Era isto que ele queria para Sebastião Salgado? Que ele sucumbisse e se suicidasse? Sebastião não é Kevin Carter, Van Gogh (tão bem descrito por Antonin Artaud: Van Gogh o suicida da sociedade, com belo prefácio de Ferreira Gullar) ou o próprio Primo Levi que se suicida aos 80 anos após ter sobrevivido heroicamente a Auschwitz.
Há todo o drama do pai que se fasta por longos períodos da mulher e filhos (Juliano depois de 30 anos vai entender ao acompanhar o pai pelo mundo), o homem em crise com seu olhar pelo descaso das autoridades que poderiam alimentar, mas preferem virar as costas e deixar morrer milhares de pessoas...
Parece que os brasileiros possuem uma dificuldade enorme em reconhecer os brasileiros.

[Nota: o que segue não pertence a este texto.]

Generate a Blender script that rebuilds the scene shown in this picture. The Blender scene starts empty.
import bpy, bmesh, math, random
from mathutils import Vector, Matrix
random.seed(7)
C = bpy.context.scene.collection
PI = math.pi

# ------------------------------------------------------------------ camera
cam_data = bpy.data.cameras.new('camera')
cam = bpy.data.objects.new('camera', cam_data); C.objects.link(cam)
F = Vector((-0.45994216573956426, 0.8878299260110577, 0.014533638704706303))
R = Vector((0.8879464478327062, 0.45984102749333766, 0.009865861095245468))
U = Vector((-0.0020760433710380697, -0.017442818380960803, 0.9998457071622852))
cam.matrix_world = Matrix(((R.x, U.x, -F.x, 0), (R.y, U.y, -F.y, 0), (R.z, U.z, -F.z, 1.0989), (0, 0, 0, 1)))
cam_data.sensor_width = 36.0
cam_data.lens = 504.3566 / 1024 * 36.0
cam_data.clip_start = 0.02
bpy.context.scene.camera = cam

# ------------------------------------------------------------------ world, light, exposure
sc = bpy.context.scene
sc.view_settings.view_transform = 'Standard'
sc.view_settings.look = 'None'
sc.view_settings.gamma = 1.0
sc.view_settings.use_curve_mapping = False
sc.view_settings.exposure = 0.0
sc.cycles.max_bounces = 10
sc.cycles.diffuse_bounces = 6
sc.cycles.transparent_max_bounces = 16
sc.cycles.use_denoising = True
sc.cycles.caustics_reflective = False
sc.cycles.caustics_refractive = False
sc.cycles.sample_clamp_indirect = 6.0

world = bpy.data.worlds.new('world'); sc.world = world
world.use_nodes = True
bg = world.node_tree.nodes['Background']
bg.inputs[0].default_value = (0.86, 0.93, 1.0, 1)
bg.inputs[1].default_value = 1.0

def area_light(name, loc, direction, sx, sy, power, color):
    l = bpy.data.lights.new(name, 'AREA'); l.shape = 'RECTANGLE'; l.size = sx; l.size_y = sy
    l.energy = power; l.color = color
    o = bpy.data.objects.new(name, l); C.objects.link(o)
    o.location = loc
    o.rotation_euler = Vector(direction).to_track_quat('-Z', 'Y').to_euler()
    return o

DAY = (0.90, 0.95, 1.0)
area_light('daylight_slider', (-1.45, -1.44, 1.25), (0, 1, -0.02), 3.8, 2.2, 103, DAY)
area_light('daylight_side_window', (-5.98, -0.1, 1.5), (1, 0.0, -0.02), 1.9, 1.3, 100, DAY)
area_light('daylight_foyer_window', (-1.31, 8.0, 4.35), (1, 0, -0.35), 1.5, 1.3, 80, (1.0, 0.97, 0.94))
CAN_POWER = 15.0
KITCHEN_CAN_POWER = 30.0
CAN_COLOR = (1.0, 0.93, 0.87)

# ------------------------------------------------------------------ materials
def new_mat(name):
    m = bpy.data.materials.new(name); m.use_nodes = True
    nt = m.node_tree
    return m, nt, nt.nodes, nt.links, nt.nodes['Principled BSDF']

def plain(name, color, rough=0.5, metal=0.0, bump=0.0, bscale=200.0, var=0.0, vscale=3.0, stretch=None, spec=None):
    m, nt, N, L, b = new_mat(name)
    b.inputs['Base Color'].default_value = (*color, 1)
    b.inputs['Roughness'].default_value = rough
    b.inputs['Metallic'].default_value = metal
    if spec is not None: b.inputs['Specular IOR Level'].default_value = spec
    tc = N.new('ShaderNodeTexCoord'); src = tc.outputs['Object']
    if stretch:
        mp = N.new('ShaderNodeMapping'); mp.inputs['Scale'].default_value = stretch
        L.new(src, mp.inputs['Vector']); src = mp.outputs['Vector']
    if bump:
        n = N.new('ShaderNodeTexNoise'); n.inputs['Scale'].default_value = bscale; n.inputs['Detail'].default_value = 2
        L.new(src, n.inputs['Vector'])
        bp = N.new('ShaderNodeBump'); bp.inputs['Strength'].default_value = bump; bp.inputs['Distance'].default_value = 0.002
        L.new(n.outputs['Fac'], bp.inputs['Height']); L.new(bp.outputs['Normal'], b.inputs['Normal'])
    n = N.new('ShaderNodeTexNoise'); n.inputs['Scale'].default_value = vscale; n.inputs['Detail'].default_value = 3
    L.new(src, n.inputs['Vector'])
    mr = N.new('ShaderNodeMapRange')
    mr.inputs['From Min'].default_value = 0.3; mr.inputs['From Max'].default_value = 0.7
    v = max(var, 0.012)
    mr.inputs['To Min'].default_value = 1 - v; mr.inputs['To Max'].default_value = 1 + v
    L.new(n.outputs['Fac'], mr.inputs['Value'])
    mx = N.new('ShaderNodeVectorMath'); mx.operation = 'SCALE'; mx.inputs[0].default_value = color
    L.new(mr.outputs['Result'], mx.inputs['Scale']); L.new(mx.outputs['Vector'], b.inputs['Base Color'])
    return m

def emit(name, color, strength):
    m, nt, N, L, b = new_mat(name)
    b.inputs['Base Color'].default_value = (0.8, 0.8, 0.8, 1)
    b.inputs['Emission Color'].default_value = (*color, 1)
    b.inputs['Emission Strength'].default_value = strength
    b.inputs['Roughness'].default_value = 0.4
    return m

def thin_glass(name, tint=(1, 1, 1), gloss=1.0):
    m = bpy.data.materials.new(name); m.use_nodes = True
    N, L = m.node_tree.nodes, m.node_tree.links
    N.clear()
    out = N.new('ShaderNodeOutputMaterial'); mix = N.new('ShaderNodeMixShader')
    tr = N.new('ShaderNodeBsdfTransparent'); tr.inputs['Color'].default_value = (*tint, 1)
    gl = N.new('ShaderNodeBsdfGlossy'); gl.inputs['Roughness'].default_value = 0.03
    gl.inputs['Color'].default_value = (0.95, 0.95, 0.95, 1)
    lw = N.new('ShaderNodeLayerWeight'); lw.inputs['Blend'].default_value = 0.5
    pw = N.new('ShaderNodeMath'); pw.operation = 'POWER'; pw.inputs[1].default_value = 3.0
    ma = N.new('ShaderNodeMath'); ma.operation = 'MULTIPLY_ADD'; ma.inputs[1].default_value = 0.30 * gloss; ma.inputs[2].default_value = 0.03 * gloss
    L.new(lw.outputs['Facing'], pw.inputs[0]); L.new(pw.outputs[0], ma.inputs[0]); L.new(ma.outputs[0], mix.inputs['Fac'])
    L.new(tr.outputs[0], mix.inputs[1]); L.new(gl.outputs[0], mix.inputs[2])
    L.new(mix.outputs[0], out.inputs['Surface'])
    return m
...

O amor ao que não é nacional parece ser um mote para dificuldade de Couto em perceber que os livros de luxo feitos pelo fotógrafo não possam existir. Pergunto assustado: os livros precisam se suicidar também?
Para quem quiser tirar suas próprias conclusões recomendo vivamente o 'sal' de Salgado, O Sal da Terra. Afinal de contas, como se diz em culinária, "sal a gosto".